• [The task]:
Set down exactly, please, each line from the one containing "What Blender Python" through the one containing "PI = math.pi", both lines included, and no other line.

• [Exercise input]:
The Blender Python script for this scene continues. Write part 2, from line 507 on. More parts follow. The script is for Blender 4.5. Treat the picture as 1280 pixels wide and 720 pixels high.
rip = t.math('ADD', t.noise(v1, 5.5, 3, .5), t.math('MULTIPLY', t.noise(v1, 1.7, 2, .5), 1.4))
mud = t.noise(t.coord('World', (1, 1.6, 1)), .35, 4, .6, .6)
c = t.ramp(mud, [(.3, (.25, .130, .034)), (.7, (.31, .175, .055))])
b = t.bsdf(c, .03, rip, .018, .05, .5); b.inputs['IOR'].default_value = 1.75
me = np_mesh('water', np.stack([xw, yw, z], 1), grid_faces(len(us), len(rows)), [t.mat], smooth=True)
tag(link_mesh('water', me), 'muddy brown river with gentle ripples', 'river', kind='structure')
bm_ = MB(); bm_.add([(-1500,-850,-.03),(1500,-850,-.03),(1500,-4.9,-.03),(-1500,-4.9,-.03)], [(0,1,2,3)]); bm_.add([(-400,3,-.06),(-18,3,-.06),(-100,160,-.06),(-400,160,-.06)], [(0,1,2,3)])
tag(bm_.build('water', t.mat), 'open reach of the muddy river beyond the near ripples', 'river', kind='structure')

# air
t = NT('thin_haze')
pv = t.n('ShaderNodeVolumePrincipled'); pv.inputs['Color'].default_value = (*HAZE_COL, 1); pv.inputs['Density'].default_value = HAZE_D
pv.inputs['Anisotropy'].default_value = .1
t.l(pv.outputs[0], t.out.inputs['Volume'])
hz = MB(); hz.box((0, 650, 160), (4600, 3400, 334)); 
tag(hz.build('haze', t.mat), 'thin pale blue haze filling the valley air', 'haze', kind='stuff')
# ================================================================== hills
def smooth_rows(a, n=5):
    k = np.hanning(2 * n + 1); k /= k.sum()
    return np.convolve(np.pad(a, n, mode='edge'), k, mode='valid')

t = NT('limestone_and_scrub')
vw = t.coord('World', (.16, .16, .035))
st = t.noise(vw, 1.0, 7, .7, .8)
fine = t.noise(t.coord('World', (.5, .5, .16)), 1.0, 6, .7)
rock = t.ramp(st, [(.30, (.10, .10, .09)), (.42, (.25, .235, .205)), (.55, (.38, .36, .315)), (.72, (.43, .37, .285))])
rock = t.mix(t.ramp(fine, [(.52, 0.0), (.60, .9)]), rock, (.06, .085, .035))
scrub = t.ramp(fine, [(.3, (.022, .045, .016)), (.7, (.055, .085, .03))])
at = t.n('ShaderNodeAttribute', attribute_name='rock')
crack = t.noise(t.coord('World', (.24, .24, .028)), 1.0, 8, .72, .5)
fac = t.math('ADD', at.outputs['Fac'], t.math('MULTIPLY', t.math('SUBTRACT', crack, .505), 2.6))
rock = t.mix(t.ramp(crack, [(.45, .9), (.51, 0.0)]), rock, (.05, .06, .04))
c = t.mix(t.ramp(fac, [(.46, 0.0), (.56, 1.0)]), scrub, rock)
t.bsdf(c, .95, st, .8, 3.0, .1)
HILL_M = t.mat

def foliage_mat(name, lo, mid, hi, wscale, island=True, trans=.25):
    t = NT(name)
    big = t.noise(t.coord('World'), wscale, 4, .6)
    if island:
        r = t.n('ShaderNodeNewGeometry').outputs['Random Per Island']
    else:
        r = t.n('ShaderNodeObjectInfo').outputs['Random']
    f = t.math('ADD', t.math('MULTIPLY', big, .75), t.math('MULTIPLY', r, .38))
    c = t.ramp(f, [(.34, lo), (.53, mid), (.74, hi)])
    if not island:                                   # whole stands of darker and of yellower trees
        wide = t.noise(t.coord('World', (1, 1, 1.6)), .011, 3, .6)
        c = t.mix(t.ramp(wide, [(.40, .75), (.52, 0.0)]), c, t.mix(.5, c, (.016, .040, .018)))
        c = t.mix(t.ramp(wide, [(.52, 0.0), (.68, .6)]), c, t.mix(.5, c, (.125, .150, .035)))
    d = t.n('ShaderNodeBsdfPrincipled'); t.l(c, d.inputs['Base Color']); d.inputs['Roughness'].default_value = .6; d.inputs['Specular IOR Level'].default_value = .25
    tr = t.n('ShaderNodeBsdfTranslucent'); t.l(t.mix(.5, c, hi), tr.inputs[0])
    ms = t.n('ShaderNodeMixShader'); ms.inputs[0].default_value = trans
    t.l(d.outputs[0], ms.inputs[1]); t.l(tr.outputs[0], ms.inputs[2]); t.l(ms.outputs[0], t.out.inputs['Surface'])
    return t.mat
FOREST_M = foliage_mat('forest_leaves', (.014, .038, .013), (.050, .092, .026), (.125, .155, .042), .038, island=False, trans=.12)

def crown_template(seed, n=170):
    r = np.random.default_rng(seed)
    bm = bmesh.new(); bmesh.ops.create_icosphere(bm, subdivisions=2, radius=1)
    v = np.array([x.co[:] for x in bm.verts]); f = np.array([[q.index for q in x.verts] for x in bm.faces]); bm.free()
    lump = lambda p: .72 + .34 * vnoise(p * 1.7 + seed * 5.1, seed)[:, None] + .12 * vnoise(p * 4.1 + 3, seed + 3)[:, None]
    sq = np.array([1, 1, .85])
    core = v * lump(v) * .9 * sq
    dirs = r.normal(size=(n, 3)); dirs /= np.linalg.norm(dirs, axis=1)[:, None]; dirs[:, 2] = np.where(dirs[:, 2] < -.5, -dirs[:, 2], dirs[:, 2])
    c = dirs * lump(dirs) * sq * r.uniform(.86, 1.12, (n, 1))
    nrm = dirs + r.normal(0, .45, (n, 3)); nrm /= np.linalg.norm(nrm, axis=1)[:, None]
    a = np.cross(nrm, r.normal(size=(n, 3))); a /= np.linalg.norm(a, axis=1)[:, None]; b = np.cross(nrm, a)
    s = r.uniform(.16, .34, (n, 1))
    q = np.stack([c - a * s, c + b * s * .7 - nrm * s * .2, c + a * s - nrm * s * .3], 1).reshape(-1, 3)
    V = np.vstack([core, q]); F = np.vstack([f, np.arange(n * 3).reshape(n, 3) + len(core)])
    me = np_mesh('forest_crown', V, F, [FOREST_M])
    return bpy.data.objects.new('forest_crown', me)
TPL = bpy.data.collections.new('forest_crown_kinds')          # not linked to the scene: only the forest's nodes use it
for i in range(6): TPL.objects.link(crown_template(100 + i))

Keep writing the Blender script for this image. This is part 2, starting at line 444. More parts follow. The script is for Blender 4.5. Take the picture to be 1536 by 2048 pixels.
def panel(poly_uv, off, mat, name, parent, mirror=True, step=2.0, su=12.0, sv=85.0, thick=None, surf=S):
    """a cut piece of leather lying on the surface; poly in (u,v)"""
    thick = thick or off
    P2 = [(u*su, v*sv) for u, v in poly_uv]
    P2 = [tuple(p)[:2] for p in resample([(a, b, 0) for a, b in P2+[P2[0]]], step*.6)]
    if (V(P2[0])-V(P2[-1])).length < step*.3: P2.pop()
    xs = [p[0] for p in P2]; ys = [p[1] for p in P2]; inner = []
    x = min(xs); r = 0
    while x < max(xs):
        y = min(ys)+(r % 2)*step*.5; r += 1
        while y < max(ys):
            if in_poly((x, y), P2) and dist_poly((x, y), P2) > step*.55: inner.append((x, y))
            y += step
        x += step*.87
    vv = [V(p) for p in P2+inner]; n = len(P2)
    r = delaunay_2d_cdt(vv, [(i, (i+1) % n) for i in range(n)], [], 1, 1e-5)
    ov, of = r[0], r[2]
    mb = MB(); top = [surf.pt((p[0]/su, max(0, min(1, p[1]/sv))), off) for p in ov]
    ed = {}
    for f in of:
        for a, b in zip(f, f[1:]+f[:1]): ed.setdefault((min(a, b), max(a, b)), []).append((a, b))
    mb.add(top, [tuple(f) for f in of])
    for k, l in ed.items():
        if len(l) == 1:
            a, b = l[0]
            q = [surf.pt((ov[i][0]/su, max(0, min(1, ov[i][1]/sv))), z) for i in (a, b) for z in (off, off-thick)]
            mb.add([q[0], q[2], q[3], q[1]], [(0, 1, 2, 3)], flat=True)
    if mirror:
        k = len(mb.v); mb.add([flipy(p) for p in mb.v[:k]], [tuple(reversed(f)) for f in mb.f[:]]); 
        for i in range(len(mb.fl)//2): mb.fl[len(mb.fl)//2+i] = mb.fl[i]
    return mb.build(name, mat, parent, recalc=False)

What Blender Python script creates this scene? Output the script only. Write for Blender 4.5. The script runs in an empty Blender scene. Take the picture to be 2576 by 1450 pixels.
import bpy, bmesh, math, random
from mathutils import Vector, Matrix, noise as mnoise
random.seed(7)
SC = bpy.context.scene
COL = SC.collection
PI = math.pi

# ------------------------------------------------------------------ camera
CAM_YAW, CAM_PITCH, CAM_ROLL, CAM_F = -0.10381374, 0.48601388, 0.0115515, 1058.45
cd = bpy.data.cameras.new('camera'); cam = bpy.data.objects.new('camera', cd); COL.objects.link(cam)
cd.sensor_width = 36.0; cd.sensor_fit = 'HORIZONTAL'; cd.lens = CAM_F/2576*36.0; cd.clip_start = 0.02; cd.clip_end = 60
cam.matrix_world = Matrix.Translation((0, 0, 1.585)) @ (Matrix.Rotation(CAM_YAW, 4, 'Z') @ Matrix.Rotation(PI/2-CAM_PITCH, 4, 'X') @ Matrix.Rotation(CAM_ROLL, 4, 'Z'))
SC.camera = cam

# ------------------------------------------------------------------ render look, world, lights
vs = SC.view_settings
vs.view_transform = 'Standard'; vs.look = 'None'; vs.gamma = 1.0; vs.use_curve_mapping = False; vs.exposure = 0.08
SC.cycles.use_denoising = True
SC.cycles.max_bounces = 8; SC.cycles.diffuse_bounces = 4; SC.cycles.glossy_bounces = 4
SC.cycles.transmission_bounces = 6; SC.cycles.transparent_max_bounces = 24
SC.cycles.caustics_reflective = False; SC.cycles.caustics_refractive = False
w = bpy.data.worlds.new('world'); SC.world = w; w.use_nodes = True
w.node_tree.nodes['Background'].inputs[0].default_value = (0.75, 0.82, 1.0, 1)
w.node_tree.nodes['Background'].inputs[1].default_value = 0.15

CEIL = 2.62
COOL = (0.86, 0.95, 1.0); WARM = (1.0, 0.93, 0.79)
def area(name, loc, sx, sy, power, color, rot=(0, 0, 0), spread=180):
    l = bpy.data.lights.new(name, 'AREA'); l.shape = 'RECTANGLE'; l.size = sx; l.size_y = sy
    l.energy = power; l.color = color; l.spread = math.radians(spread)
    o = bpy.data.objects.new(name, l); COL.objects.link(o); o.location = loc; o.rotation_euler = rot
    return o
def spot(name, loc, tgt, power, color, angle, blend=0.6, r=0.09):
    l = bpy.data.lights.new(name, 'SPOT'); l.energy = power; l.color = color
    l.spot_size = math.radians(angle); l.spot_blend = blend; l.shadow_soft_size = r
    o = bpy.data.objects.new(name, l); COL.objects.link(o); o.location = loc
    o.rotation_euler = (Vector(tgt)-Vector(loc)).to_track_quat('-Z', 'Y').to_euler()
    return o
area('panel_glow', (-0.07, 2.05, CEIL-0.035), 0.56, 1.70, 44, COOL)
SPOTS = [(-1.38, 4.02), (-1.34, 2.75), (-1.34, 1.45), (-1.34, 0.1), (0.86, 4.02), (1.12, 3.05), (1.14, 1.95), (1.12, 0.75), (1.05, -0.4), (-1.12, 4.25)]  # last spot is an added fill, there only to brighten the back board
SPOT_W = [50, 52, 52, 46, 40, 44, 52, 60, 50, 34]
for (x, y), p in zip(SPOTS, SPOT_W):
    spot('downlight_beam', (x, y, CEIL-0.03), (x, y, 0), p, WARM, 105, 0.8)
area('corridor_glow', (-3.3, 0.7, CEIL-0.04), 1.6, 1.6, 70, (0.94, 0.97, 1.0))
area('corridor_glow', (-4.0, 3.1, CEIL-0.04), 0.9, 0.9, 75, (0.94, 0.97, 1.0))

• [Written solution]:
What Blender Python script creates this scene? Output the script only. Write for Blender 4.5. The script runs in an empty Blender scene. Take the picture to be 2576 by 1450 pixels.
import bpy, bmesh, math, random
from mathutils import Vector, Matrix, noise as mnoise
random.seed(7)
SC = bpy.context.scene
COL = SC.collection
PI = math.pi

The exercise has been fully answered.